Future measures promise to divide Democrats, unlike their initial six bills. And even if they can drive their agenda through the House, Republicans already have shown that they can block Democrats in the Senate, where opponents can derail bills with just 41 votes and Republicans have 49.

In fact, Republicans sidelined the first bill that come up for a vote in the new Senate - ethics revisions - forcing Democrats to negotiate over details.

"The minority is not irrelevant," said Senate Minority Leader Mitch McConnell, of Kentucky.

Similar Senate fights doubtless will greet other House bills. Then too, President Bush retains veto power.

Moreover, while House Democrats were consumed with their 100-hour agenda, the Iraq war trumped domestic concerns among the public. While Democrats talked about the war a lot this week, every Democrat who wants to be president in 2008 is offering a competing plan to end it, and so far the party shows no sign of taking effective action to change the war's course.

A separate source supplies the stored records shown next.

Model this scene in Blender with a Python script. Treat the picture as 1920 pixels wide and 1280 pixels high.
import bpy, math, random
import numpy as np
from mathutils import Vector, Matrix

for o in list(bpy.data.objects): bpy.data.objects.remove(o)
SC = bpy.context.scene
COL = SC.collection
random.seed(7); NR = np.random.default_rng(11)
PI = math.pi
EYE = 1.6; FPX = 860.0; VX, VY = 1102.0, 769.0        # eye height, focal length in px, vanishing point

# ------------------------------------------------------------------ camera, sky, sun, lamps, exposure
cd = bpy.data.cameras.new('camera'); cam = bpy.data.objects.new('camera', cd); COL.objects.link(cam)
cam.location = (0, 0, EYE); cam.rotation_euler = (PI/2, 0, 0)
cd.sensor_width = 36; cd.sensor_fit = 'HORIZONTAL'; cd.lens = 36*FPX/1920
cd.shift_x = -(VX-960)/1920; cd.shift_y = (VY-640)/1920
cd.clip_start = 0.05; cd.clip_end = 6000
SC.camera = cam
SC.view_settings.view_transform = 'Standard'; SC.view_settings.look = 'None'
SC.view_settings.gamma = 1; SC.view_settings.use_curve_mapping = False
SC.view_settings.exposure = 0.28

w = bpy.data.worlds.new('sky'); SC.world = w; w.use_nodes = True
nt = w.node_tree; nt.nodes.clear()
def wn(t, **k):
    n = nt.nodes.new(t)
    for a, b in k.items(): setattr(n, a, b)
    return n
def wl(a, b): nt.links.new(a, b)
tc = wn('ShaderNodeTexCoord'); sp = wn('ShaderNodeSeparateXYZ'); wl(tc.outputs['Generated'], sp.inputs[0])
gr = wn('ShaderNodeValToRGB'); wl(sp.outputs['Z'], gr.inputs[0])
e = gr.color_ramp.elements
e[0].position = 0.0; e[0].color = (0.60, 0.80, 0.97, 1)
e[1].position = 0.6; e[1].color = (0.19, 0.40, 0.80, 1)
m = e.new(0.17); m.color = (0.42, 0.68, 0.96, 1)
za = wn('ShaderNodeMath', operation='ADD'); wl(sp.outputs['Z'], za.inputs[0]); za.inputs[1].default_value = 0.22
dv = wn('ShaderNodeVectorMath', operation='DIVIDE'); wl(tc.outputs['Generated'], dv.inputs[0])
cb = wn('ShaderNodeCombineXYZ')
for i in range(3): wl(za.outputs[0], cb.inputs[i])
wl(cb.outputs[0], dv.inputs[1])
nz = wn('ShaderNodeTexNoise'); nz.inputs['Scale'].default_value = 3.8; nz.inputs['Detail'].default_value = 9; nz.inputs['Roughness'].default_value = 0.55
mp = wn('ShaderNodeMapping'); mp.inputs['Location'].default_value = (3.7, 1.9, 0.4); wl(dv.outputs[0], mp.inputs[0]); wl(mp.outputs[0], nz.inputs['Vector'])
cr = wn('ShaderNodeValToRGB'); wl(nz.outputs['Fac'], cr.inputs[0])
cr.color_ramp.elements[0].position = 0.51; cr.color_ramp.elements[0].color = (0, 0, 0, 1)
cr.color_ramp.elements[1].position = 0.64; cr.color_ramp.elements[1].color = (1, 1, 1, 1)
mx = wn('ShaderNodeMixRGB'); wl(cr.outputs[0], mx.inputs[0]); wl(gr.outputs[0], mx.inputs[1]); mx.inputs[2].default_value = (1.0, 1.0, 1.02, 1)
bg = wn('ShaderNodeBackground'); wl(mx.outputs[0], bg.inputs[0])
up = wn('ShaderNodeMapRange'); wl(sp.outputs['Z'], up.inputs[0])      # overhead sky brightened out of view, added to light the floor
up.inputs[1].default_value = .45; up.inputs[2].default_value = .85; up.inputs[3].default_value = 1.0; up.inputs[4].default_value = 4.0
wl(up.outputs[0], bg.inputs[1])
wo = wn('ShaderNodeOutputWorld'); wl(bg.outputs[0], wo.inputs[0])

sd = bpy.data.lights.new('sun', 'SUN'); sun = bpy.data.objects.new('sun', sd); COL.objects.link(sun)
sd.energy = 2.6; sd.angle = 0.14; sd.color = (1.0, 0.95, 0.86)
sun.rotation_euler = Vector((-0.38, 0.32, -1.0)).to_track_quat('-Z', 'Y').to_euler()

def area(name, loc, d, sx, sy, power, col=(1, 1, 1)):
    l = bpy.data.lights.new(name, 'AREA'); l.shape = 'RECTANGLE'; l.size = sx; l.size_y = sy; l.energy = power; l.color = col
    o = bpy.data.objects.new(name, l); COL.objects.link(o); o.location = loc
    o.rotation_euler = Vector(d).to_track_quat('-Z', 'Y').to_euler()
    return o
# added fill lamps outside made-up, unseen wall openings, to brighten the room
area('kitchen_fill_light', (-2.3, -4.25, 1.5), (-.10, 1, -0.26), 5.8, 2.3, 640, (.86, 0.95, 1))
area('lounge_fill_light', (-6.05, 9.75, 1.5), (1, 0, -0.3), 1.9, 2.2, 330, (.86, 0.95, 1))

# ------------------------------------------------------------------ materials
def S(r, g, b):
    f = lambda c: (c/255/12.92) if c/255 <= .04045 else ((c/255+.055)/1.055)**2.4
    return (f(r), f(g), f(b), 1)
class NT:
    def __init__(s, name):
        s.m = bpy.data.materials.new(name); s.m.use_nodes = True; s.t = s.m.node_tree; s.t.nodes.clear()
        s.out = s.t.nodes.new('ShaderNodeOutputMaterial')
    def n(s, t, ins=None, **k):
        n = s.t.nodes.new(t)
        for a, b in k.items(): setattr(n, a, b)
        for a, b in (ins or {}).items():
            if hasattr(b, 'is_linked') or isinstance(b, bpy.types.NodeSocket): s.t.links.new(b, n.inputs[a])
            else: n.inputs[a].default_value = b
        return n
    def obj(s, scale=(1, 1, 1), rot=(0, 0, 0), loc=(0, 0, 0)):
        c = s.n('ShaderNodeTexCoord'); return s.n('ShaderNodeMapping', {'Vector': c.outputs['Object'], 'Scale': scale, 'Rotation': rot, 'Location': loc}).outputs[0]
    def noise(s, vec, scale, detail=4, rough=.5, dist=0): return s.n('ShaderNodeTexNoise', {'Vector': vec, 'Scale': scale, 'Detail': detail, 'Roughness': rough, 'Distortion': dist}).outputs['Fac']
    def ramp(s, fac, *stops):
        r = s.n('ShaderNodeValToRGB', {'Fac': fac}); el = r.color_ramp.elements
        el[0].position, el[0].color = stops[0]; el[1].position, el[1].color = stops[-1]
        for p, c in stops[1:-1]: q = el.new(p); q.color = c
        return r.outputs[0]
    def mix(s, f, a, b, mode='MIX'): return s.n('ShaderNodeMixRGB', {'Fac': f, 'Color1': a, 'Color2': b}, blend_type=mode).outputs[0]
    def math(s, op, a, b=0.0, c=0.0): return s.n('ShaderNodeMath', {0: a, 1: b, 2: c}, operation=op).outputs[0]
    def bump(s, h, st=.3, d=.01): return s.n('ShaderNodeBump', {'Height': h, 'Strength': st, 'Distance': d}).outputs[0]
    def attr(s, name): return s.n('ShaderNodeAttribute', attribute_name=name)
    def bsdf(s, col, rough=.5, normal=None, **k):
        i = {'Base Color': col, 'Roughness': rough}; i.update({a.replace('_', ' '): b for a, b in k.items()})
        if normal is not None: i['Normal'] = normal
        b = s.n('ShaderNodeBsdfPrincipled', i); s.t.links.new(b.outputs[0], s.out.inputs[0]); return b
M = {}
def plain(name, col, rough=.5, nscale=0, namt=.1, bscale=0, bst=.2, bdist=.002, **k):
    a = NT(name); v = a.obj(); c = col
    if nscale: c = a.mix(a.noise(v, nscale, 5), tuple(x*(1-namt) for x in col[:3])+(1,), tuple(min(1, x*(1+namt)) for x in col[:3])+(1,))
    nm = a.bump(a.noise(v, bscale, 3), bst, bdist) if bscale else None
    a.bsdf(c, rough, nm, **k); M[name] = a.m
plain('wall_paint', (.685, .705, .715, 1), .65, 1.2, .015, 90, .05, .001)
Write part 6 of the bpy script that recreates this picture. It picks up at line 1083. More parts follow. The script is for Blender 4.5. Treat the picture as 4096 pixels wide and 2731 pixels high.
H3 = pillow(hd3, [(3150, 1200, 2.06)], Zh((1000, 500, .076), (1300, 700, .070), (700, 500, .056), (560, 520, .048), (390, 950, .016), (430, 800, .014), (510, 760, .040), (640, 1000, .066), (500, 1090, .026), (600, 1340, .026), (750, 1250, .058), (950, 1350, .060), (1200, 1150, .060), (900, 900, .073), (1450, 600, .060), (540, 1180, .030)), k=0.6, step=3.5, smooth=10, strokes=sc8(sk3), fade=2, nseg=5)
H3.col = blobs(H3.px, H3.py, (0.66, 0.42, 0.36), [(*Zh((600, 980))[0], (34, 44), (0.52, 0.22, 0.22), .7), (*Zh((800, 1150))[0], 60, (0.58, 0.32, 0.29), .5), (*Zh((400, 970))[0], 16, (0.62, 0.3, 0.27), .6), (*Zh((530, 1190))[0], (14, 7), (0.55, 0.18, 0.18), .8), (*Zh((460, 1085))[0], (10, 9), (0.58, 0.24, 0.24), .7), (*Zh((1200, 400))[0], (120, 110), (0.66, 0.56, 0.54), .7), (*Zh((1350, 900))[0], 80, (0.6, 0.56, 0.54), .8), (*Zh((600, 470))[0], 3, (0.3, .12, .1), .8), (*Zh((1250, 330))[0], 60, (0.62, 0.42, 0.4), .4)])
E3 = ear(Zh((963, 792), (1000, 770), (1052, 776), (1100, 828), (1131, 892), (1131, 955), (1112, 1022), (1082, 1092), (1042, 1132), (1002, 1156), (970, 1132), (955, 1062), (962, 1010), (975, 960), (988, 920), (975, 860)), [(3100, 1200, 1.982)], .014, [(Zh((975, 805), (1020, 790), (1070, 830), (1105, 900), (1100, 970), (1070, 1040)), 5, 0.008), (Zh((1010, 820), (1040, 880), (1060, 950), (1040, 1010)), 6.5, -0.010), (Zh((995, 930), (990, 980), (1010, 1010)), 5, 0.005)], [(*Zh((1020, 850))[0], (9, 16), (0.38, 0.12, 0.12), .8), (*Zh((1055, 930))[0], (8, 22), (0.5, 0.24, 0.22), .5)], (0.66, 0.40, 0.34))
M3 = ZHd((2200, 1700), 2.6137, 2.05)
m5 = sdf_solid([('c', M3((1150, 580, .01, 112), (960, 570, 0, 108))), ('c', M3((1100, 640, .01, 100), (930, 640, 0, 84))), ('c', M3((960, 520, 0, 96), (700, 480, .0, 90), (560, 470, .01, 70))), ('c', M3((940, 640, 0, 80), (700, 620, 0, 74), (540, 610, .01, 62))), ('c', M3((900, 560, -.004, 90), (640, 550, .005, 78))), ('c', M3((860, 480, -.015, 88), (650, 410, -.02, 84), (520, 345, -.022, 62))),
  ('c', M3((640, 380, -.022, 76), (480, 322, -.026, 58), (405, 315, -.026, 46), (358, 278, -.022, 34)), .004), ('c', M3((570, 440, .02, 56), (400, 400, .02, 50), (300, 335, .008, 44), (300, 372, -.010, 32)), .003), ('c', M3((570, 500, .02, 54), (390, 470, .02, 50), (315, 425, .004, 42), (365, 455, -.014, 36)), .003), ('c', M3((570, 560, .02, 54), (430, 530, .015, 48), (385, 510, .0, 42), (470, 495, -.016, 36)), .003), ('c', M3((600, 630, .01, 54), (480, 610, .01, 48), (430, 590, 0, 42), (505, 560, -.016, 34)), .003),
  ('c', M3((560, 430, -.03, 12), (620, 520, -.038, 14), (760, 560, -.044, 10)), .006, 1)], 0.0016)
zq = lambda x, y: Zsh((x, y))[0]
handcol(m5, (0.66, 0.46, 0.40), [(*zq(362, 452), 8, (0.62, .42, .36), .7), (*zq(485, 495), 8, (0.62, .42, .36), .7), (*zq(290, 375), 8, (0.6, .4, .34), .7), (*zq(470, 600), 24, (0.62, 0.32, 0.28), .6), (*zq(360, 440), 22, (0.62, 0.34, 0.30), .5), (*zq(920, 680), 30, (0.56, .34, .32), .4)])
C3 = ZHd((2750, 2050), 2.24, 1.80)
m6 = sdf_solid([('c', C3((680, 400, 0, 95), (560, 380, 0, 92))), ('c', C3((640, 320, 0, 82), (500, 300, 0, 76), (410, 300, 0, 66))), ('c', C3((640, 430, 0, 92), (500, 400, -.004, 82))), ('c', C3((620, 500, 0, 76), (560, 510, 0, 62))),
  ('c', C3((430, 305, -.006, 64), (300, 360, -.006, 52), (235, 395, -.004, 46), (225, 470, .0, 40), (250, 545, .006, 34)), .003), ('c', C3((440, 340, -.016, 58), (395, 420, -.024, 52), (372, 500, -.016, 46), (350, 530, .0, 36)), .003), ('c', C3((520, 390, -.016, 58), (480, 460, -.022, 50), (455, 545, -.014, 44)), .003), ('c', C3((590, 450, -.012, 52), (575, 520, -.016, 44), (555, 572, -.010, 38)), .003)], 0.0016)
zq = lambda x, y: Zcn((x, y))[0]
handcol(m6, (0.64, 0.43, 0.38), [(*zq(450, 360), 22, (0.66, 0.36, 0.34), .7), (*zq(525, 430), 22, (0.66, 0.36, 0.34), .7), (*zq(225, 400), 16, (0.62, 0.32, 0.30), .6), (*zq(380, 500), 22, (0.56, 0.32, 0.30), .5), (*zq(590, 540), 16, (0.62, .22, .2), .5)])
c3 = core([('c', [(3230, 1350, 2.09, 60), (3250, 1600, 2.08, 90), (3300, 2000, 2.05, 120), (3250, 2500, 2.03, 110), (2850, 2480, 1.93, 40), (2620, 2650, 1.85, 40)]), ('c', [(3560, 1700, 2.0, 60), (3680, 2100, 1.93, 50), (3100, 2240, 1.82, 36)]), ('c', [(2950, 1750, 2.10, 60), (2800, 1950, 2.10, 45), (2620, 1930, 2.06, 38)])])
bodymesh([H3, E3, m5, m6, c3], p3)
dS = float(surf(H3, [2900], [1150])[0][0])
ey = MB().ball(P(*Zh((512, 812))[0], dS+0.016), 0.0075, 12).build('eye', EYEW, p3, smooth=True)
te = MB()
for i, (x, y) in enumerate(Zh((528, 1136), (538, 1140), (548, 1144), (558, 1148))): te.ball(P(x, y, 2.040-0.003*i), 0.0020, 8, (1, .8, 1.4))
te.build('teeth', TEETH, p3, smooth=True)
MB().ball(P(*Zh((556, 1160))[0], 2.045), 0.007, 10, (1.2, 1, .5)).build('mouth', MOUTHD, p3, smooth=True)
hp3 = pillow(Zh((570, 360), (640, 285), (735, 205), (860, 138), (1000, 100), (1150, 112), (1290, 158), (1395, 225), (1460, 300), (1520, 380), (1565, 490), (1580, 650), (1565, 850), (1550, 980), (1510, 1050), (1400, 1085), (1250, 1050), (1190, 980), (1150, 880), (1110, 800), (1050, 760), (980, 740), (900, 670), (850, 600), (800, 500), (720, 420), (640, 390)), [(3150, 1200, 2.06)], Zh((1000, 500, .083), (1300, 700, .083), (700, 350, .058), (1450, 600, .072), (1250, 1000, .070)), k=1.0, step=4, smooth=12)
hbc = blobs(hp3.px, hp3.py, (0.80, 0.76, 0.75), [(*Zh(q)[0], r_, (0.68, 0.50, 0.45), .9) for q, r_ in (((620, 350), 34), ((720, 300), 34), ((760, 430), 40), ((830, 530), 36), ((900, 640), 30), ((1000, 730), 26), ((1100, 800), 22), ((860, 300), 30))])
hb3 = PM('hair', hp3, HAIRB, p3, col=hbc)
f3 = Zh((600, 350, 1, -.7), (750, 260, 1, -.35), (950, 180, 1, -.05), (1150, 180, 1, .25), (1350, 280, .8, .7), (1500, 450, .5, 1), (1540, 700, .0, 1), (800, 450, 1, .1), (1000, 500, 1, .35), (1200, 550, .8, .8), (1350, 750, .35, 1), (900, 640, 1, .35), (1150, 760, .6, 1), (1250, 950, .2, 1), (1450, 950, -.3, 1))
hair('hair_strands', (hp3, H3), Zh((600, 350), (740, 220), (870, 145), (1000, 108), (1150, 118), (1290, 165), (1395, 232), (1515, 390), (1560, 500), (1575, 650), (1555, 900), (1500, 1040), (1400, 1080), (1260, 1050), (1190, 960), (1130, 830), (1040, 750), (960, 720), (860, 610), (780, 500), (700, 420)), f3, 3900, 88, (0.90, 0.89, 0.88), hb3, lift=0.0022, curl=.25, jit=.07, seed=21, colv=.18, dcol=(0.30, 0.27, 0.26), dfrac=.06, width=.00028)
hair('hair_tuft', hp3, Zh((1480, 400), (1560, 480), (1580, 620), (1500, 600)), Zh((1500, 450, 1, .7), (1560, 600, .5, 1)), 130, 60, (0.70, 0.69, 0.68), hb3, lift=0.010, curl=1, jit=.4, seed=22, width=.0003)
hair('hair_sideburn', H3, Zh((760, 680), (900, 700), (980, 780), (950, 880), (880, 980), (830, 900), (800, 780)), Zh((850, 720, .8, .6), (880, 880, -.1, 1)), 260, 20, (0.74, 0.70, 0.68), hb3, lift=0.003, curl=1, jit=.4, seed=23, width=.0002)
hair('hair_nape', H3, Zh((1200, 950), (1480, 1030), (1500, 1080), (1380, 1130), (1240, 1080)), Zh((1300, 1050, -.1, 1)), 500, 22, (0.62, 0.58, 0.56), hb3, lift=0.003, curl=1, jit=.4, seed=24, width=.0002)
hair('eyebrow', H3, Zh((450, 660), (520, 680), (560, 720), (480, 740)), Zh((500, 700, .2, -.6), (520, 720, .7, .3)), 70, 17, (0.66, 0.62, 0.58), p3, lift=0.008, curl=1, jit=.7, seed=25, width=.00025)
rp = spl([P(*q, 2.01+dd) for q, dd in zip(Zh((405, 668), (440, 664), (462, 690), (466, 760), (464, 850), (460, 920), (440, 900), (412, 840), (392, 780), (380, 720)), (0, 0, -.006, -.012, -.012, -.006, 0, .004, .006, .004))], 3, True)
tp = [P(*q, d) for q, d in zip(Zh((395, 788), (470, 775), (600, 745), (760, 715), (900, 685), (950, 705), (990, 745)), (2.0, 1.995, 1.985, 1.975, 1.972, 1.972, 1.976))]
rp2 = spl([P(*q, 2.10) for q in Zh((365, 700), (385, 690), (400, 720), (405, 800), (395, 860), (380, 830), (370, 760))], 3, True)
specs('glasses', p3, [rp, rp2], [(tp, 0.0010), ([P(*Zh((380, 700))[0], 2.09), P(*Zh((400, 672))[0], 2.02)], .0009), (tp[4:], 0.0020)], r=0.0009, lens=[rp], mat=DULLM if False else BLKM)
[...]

All this helps put the House Democrats' early agenda triumph in perspective: a victory, to be sure, but of limited significance.

"They should get credit at least for having an initial platform they wanted to carry out," said

Donald Wolfensberger, the director of the Congress Project at the Woodrow Wilson International Center for Scholars.

"It has symbolic value, showing the American people they're serious about getting some things done," he said. "But as you remember with the Contract with America," the manifesto of Republicans who took control of Congress in 1994, "a lot of that stuff died in the Senate or was vetoed by President Clinton. It's sort of the opening salvo. The hard stuff comes now."